** start of Source material **

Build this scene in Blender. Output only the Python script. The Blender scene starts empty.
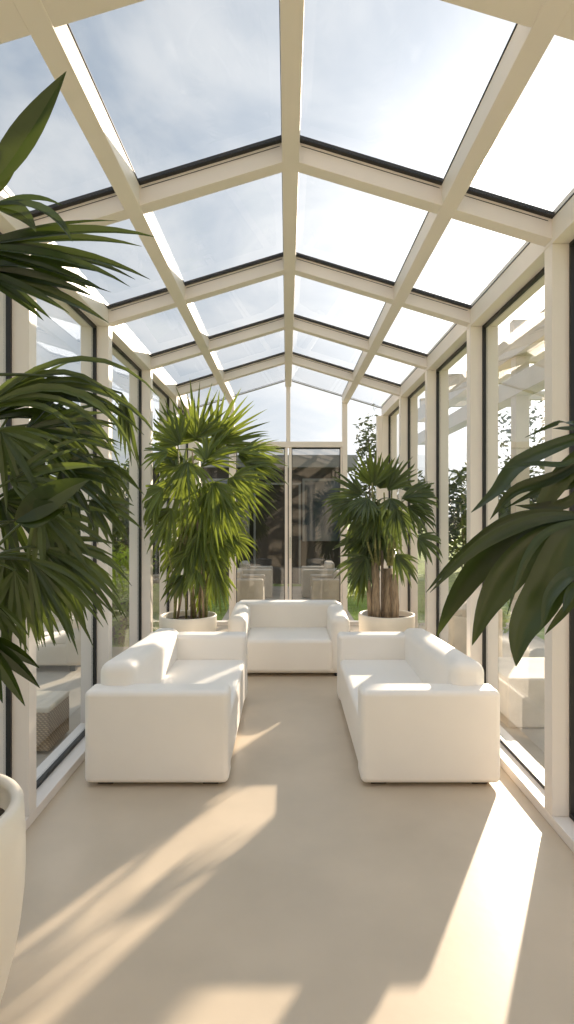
import bpy, bmesh, math, random
from mathutils import Vector, Matrix, noise

C = bpy.context.scene.collection
R = math.radians
random.seed(7)

# ------------------------------------------------------------------ frame constants (metres; X right, Y into the room, Z up)
EYE = 1.6            # camera height
F = 590.0            # focal length in pixels of the 574 px wide frame
XC = 0.018           # middle of the glasshouse
HW = 1.325           # half width to the inner face of the posts
GL = 0.105           # glass lies this far behind the inner face
OUT = 0.205          # outer face of the posts
SLOPE = 0.303
RIDGE = 3.385        # underside of the ridge
EAVE = 2.962         # underside of the eave beam
BAYS = [-0.93, 0.40, 1.745, 3.035, 4.368, 5.701, 7.034, 8.36]
BACK = -0.95
END = 8.36
GROUND = -0.12

def at(px, py, d):
    """the world point that stands at depth d along the given direction"""
    return Vector(((px - 287.0) / F * d, d, EYE + (511.5 - py) / F * d))

# ------------------------------------------------------------------ materials
def nodes_of(name):
    m = bpy.data.materials.new(name); m.use_nodes = True
    nt = m.node_tree; nt.nodes.clear()
    out = nt.nodes.new('ShaderNodeOutputMaterial')
    return m, nt, out

def rgba(c): return (c[0], c[1], c[2], 1.0)

def mat(name, col, rough=0.5, var=0.06, scale=6.0, bump=0.0, bscale=60.0, spec=0.5, metal=0.0, stretch=(1,1,1), coat=0.0, detail=4):
    m, nt, out = nodes_of(name)
    b = nt.nodes.new('ShaderNodeBsdfPrincipled')
    tc = nt.nodes.new('ShaderNodeTexCoord')
    mp = nt.nodes.new('ShaderNodeMapping'); mp.inputs['Scale'].default_value = stretch
    nt.links.new(tc.outputs['Object'], mp.inputs['Vector'])
    n = nt.nodes.new('ShaderNodeTexNoise'); n.inputs['Scale'].default_value = scale; n.inputs['Detail'].default_value = detail
    nt.links.new(mp.outputs['Vector'], n.inputs['Vector'])
    r = nt.nodes.new('ShaderNodeValToRGB')
    r.color_ramp.elements[0].position = 0.3; r.color_ramp.elements[1].position = 0.7
    r.color_ramp.elements[0].color = rgba([max(0, c * (1 - var)) for c in col])
    r.color_ramp.elements[1].color = rgba([min(1, c * (1 + var)) for c in col])
    nt.links.new(n.outputs['Fac'], r.inputs['Fac'])
    nt.links.new(r.outputs['Color'], b.inputs['Base Color'])
    b.inputs['Roughness'].default_value = rough
    b.inputs['Specular IOR Level'].default_value = spec
    b.inputs['Metallic'].default_value = metal
    b.inputs['Coat Weight'].default_value = coat
    if bump > 0:
        n2 = nt.nodes.new('ShaderNodeTexNoise'); n2.inputs['Scale'].default_value = bscale; n2.inputs['Detail'].default_value = 5
        nt.links.new(mp.outputs['Vector'], n2.inputs['Vector'])
        bp = nt.nodes.new('ShaderNodeBump'); bp.inputs['Strength'].default_value = bump; bp.inputs['Distance'].default_value = 0.01
        nt.links.new(n2.outputs['Fac'], bp.inputs['Height']); nt.links.new(bp.outputs['Normal'], b.inputs['Normal'])
    nt.links.new(b.outputs['BSDF'], out.inputs['Surface'])
    return m

def leaf_mat(name, dark, light, rough=0.4, trans=0.35, tcol=None, spec=0.5):
    m, nt, out = nodes_of(name)
    b = nt.nodes.new('ShaderNodeBsdfPrincipled')
    geo = nt.nodes.new('ShaderNodeNewGeometry')
    oi = nt.nodes.new('ShaderNodeObjectInfo')
    tc = nt.nodes.new('ShaderNodeTexCoord')
    n = nt.nodes.new('ShaderNodeTexNoise'); n.inputs['Scale'].default_value = 9.0; n.inputs['Detail'].default_value = 3
    nt.links.new(tc.outputs['Object'], n.inputs['Vector'])
    a1 = nt.nodes.new('ShaderNodeMath'); a1.operation = 'MULTIPLY'; a1.inputs[1].default_value = 0.5
    nt.links.new(geo.outputs['Random Per Island'], a1.inputs[0])
    a2 = nt.nodes.new('ShaderNodeMath'); a2.operation = 'MULTIPLY_ADD'; a2.inputs[1].default_value = 0.35
    nt.links.new(n.outputs['Fac'], a2.inputs[0]); nt.links.new(a1.outputs[0], a2.inputs[2])
    a3 = nt.nodes.new('ShaderNodeMath'); a3.operation = 'MULTIPLY_ADD'; a3.inputs[1].default_value = 0.2
    nt.links.new(oi.outputs['Random'], a3.inputs[0]); nt.links.new(a2.outputs[0], a3.inputs[2])
    r = nt.nodes.new('ShaderNodeValToRGB')
    r.color_ramp.elements[0].position = 0.1; r.color_ramp.elements[1].position = 0.85
    r.color_ramp.elements[0].color = rgba(dark); r.color_ramp.elements[1].color = rgba(light)
    nt.links.new(a3.outputs[0], r.inputs['Fac'])
    nt.links.new(r.outputs['Color'], b.inputs['Base Color'])
    b.inputs['Roughness'].default_value = rough
    b.inputs['Specular IOR Level'].default_value = spec
    t = nt.nodes.new('ShaderNodeBsdfTranslucent')
    mx = nt.nodes.new('ShaderNodeMix'); mx.data_type = 'RGBA'; mx.inputs['Factor'].default_value = 0.55
    mx.inputs['B'].default_value = rgba(tcol or (0.35, 0.5, 0.06))
    nt.links.new(r.outputs['Color'], mx.inputs['A'])
    nt.links.new(mx.outputs['Result'], t.inputs['Color'])
    ms = nt.nodes.new('ShaderNodeMixShader'); ms.inputs['Fac'].default_value = trans
    nt.links.new(b.outputs['BSDF'], ms.inputs[1]); nt.links.new(t.outputs['BSDF'], ms.inputs[2])
    nt.links.new(ms.outputs['Shader'], out.inputs['Surface'])
    return m

def glass_mat(name, tint, base, grazing, power=4.0):
    m, nt, out = nodes_of(name)
    lw = nt.nodes.new('ShaderNodeLayerWeight'); lw.inputs['Blend'].default_value = 0.5
    p = nt.nodes.new('ShaderNodeMath'); p.operation = 'POWER'; p.inputs[1].default_value = power
    nt.links.new(lw.outputs['Facing'], p.inputs[0])
    ma = nt.nodes.new('ShaderNodeMath'); ma.operation = 'MULTIPLY_ADD'; ma.inputs[1].default_value = grazing; ma.inputs[2].default_value = base
    nt.links.new(p.outputs[0], ma.inputs[0])
    t = nt.nodes.new('ShaderNodeBsdfTransparent'); t.inputs['Color'].default_value = rgba(tint)
    g = nt.nodes.new('ShaderNodeBsdfGlossy'); g.inputs['Roughness'].default_value = 0.0; g.inputs['Color'].default_value = (0.95, 0.95, 0.95, 1)
    ms = nt.nodes.new('ShaderNodeMixShader')
    nt.links.new(ma.outputs[0], ms.inputs['Fac']); nt.links.new(t.outputs[0], ms.inputs[1]); nt.links.new(g.outputs[0], ms.inputs[2])
    nt.links.new(ms.outputs[0], out.inputs['Surface'])
    return m

def wicker_mat(name):
    m, nt, out = nodes_of(name)
    b = nt.nodes.new('ShaderNodeBsdfPrincipled'); b.inputs['Roughness'].default_value = 0.7
    tc = nt.nodes.new('ShaderNodeTexCoord')
    w1 = nt.nodes.new('ShaderNodeTexWave'); w1.bands_direction = 'Z'; w1.inputs['Scale'].default_value = 22; w1.inputs['Distortion'].default_value = 1.0
    w2 = nt.nodes.new('ShaderNodeTexWave'); w2.bands_direction = 'DIAGONAL'; w2.inputs['Scale'].default_value = 20
    for w in (w1, w2): nt.links.new(tc.outputs['Object'], w.inputs['Vector'])
    mu = nt.nodes.new('ShaderNodeMath'); mu.operation = 'MULTIPLY'
    nt.links.new(w1.outputs['Fac'], mu.inputs[0]); nt.links.new(w2.outputs['Fac'], mu.inputs[1])
    r = nt.nodes.new('ShaderNodeValToRGB')
    r.color_ramp.elements[0].color = (0.20, 0.13, 0.07, 1); r.color_ramp.elements[1].color = (0.62, 0.47, 0.28, 1)
    nt.links.new(mu.outputs[0], r.inputs['Fac']); nt.links.new(r.outputs['Color'], b.inputs['Base Color'])
    bp = nt.nodes.new('ShaderNodeBump'); bp.inputs['Strength'].default_value = 0.5; bp.inputs['Distance'].default_value = 0.01
    nt.links.new(mu.outputs[0], bp.inputs['Height']); nt.links.new(bp.outputs['Normal'], b.inputs['Normal'])
    nt.links.new(b.outputs[0], out.inputs['Surface'])
    return m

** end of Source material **

__Task instructions__
Restate the data word for word from its first line through the line with "random.seed(7)", leaving out any picture along the way.

__Exercise solution__
Build this scene in Blender. Output only the Python script. The Blender scene starts empty.
import bpy, bmesh, math, random
from mathutils import Vector, Matrix, noise

C = bpy.context.scene.collection
R = math.radians
random.seed(7)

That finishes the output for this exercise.